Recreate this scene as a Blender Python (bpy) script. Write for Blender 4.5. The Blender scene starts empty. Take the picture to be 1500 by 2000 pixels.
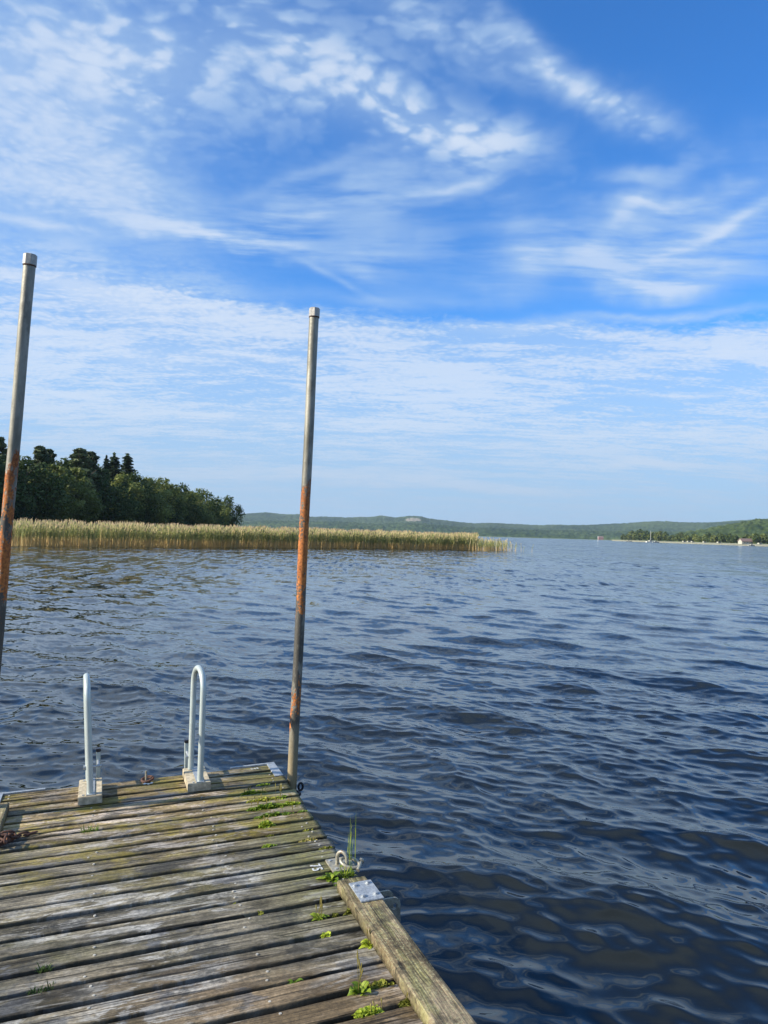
import bpy, bmesh, math, random
import numpy as np
from mathutils import Vector, Matrix, Euler
random.seed(7); rng = np.random.default_rng(7)
scene = bpy.context.scene
COL = scene.collection
PI = math.pi
rad = math.radians

# ------------------------------------------------------------------ camera
F = 1490.0                     # focal length in pixels of the 1500 x 2000 photograph
CH = 1.97                      # camera height above the water
PITCH, ROLL = rad(1.59), rad(1.604)
cd = bpy.data.cameras.new('camera'); cam = bpy.data.objects.new('camera', cd); COL.objects.link(cam)
cd.sensor_fit = 'VERTICAL'; cd.sensor_height = 36; cd.lens = F/2000*36
cd.clip_start = .05; cd.clip_end = 30000
CAMR = Matrix.Rotation(PI/2+PITCH, 3, 'X') @ Matrix.Rotation(ROLL, 3, 'Z')
cam.matrix_world = Matrix.Translation((0, 0, CH)) @ CAMR.to_4x4()
scene.camera = cam
scene.render.resolution_x, scene.render.resolution_y = 768, 1024

def ray(px, py): return CAMR @ Vector(((px-750)/F, -(py-1000)/F, -1))
def horizon(px): return 1041.4+.028*(px-750)
def at_dist(px, D, z=0.0):     # ground point on the bearing of a column of the photograph, D metres away
    d = ray(px, horizon(px)); d.z = 0; d.normalize()
    return Vector((d.x*D, d.y*D, z))

# ------------------------------------------------------------------ light
SUN_AZ, SUN_EL = rad(-106), rad(28)      # azimuth clockwise from +Y
sd = Vector((math.sin(SUN_AZ)*math.cos(SUN_EL), math.cos(SUN_AZ)*math.cos(SUN_EL), math.sin(SUN_EL)))
sl = bpy.data.lights.new('sun', 'SUN'); sl.energy = 5.0; sl.angle = rad(.6); sl.color = (1, .90, .74)
so = bpy.data.objects.new('sun', sl); COL.objects.link(so); so.rotation_euler = (-sd).to_track_quat('-Z', 'Y').to_euler()
so.location = sd*50
scene.view_settings.view_transform = 'Standard'; scene.view_settings.look = 'None'
scene.view_settings.exposure = 0.72; scene.view_settings.gamma = 1

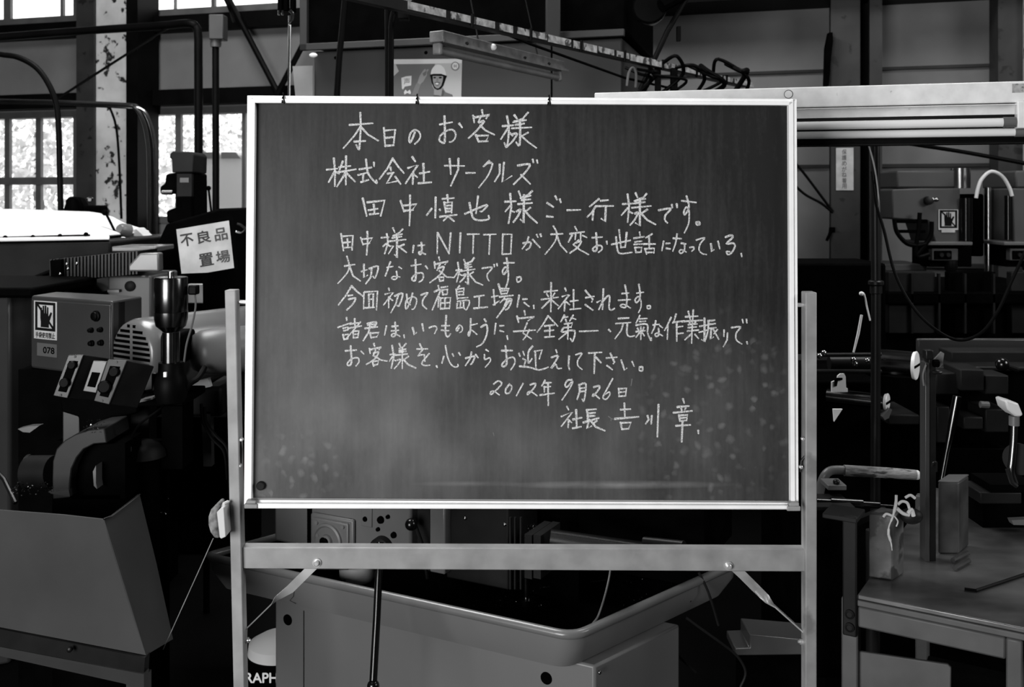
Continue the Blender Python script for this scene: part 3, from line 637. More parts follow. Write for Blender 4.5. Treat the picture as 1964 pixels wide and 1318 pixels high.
# ------------------------------------------------------------------ left side: eraser, pipes, machines by the windows
er = thing('chalkboard_eraser', 'felt chalkboard eraser hanging from the side of the chalkboard stand post', 'eraser', P(418, 1034, 2.12))
def pxloop(pts, d): return [P(x, y, d) for x, y in pts]
b = MB(); b.prism(pxloop([(415, 967), (404, 978), (399, 992), (399, 1008), (403, 1022), (411, 1033), (421, 1033), (418, 1010), (416, 985), (420, 972)], 2.115), (0, .05, 0)); b.build('felt_pad', M['felt'], er, bevel=.004)
b = MB(); b.prism(pxloop([(415.5, 983), (424, 974), (429, 974), (433, 1030), (424, 1034), (421, 1031)], 2.11), (0, .052, 0)); b.build('backing', M['plastic'], er, bevel=.0015)
MB().tube([P(427, 974, 2.13), P(430, 966, 2.13), P(437, 963, 2.14)], .004, 8).build('hanging_loop', M['plastic'], er)
MB().tube([P(409, 1033, 2.13), P(380, 1098, 2.19), P(313, 1246, 2.36)], .0011, 6).build('string', M['post'], er)

# overhead pipes by the window
t = MB().tube(PT((-60, 76, 6.6), (120, 62, 6.5), (300, 50, 6.3), (360, 45, 6.2), (376, 52, 6.2), (380, 70, 6.2), (380.5, 110, 6.2), (381, 300, 6.2), (381, 640, 6.2)), S(8, 6.2), 12)
tag(t.build('drain_pipe', M['beam']), 'dark overhead pipe running past the window and bending straight down', 'pipe')
dp = thing('conduit_pipe', 'dark vertical conduit hanging from a pale square junction box near the window', 'conduit', P(413, 640, 6.0))
MB().tube([P(413.5, 84, 6.0), P(414, 300, 6.0), P(414, 640, 6.0)], S(6.5, 6.0), 12).build('pipe', M['beam'], dp)
MB().lathe(P(413.5, 84, 6.0), (0, 0, -1), [(-.03, .02), (-.03, .032), (.0, .034), (.02, .03)], 16).build('collar', M['machine'], dp)
MB().pbox(400, 27, 428, 75, 5.95, .1).build('junction_box', M['pressgrey'], dp, bevel=.006)
tag(MB().tube(PT((-60, 92, 5.0), (0, 104, 5.0), (35, 110, 5.0), (70, 130, 5.0), (95, 165, 5.0), (109, 205, 5.0), (113, 260, 5.0), (115, 340, 5.0), (117, 425, 5.0)), S(5.5, 5.0), 10).build('arched_hose', M['rubber']),
    'black hose arching down onto the white machine hood', 'hose')
cbn = thing('conduit_bundle', 'bundle of thin shiny conduits bending down beside the pale column', 'conduit', P(297, 520, 5.4))
for k, (ox, oy, dd) in enumerate(((0, 0, 0), (7, -2, .06), (14, 3, .02))):
    MB().tube(PT((-60, 194 + oy, 5.5), (100, 197 + oy, 5.45), (235, 202 + oy, 5.4 + dd), (258 + ox, 207 + oy, 5.4 + dd), (272 + ox, 228 + oy, 5.4 + dd), (281 + ox, 262 + oy, 5.4 + dd), (285 + ox, 320, 5.4 + dd), (286 + ox, 520, 5.4 + dd)), S(3.4, 5.4), 8).build('conduit', M['darkiron' if k < 2 else 'steel'], cbn)
tag(MB().tube([P(100, 196, 6.3), P(210, 125, 6.3), P(322, 54, 6.3)], .008, 6).build('slanting_cable', M['rubber']), 'thin black cable slanting up across the speckled column', 'cable')
tag(MB().tube(PT((210, 205, 6.9), (222, 240, 6.9), (228, 300, 6.9), (233, 420, 6.9)), .009, 6).build('hanging_cable', M['rubber']), 'thin black cable hanging down the pale column web', 'cable')
tag(MB().tube([WP.at(424, -30, .15), WP.at(535, 182, .15)], .022, 8).build('brace_rod', M['beam']), 'black brace rod slanting down to the chalkboard corner from the upper window', 'brace', 'crossed brace rods above the board')
tag(MB().tube([WP.at(620, 10, .2), WP.at(530, 184, .2)], .022, 8).build('brace_rod', M['beam']), 'black brace rod slanting up behind the dark cabinet hood', 'brace', 'crossed brace rods above the board')

# white machine hood by the window
hd = thing('white_hooded_machine', 'machine under a glossy white sloping hood beside the window', 'machine', P(20, 900, 4.4))
top = [(-140, 404), (-20, 408), (38, 410), (60, 413), (90, 421), (118, 436), (160, 449), (172, 453), (172, 457), (-140, 462)]
MB().ppoly(top, 4.25, .7).build('hood', M['whitepaint'], hd, bevel=.03, seg=3)
MB().prism([P(-140, 466, 4.1), P(210, 460, 4.1), P(210, 456, 4.35), P(-140, 461, 4.35)], (0, 0, .012)).build('deck_plate', M['whitepaint'], hd, bevel=.003)
MB().tube([P(-140, 459, 4.22), P(0, 457, 4.22), P(172, 452, 4.22)], .006, 8).build('clamp_rail', M['beam'], hd)
for x, y in ((10, 456), (63, 455), (115, 453), (165, 450)):
    MB().ball(P(x, y, 4.2), .010, seg=12).build('clamp_knob', M['black'], hd)
b = MB(); b.ppoly([(-140, 470), (212, 463), (212, 492), (150, 502), (100, 520), (60, 536), (-140, 556)], 4.1, .9); b.build('table_casting', M['darkpaint'], hd, bevel=.01)
z0 = P(0, 552, 4.1).z
MB().box((P(-140, 0, 4.3).x, 4.3, 0.0), (P(150, 0, 4.3).x, 5.0, z0 + .02)).build('pedestal', M['black'], hd, bevel=.01)
for nm, pts, d, lab in (('valve_head', [(104, 424), (112, 418), (128, 420), (134, 430), (128, 440), (112, 438)], 4.5, 'black valve head on the white hood under the arched hose'),):
    o = MB().ppoly(pts, d, .07).build(nm, M['black'], bevel=.008); tag(o, lab, 'valve')
sp = thing('spindle_attachment', 'black bulky machine attachment silhouetted against the window behind the white hood', 'machine part', P(142, 455, 5.0))
MB().lathe(P(140, 458, 5.05), (0, 0, 1), [(0, .05), (.04, .055), (.08, .045), (.13, .05), (.16, .04), (.2, .025), (.205, .01)], 18).build('body', M['black'], sp)
MB().ppoly([(124, 384), (132, 377), (150, 378), (158, 392), (156, 440), (128, 440)], 5.03, .08).build('housing', M['black'], sp, bevel=.01)
MB().pbox(158, 394, 192, 446, 5.0, .1).build('side_block', M['black'], sp, bevel=.008)
MB().lathe(P(173, 386, 5.05), (0, 0, 1), [(0, .015), (.015, .018), (.02, .01)], 12).build('knob', M['steel'], sp)
dl = thing('machine_lamp', 'small jointed work lamp with two round white shades beside the column', 'lamp', P(225, 470, 4.55))
MB().tube([P(201, 405, 4.6), P(226, 455, 4.6)], .006, 8).build('arm', M['black'], dl)
MB().ball(P(201, 408, 4.6), .014, seg=12).build('joint', M['black'], dl)
MB().lathe(P(232, 440, 4.6), V(-.5, -1, .3), [(-.05, .02), (-.04, .035), (.0, .028), (.012, .02)], 16).build('lamp_head', M['machinelight'], dl)
MB().lathe(P(236, 463, 4.56), V(0, -1, .1), [(-.03, .012), (-.01, .018), (.0, .021), (.006, .012)], 16).build('round_shade', M['whitepaint'], dl)
MB().pbox(208, 458, 240, 474, 4.6, .08).build('base', M['black'], dl, bevel=.005)
tag(MB().ppoly([(238, 442), (262, 437), (284, 458), (288, 480), (262, 480), (244, 470)], 4.75, .1).build('white_cover', M['white'], bevel=.006), 'pale folded cover lying behind the round lamp shade', 'cover')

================

## EXERCISE GOAL:
Begin at the top of the records above and retype each line exactly until the line containing "scene.render.resolution_x, scene.render.resolution_y = 768, 1024", which is included. Skip all pictures.

## THE SOLUTION:
Recreate this scene as a Blender Python (bpy) script. Write for Blender 4.5. The Blender scene starts empty. Take the picture to be 1500 by 2000 pixels.
import bpy, bmesh, math, random
import numpy as np
from mathutils import Vector, Matrix, Euler
random.seed(7); rng = np.random.default_rng(7)
scene = bpy.context.scene
COL = scene.collection
PI = math.pi
rad = math.radians

# ------------------------------------------------------------------ camera
F = 1490.0                     # focal length in pixels of the 1500 x 2000 photograph
CH = 1.97                      # camera height above the water
PITCH, ROLL = rad(1.59), rad(1.604)
cd = bpy.data.cameras.new('camera'); cam = bpy.data.objects.new('camera', cd); COL.objects.link(cam)
cd.sensor_fit = 'VERTICAL'; cd.sensor_height = 36; cd.lens = F/2000*36
cd.clip_start = .05; cd.clip_end = 30000
CAMR = Matrix.Rotation(PI/2+PITCH, 3, 'X') @ Matrix.Rotation(ROLL, 3, 'Z')
cam.matrix_world = Matrix.Translation((0, 0, CH)) @ CAMR.to_4x4()
scene.camera = cam
scene.render.resolution_x, scene.render.resolution_y = 768, 1024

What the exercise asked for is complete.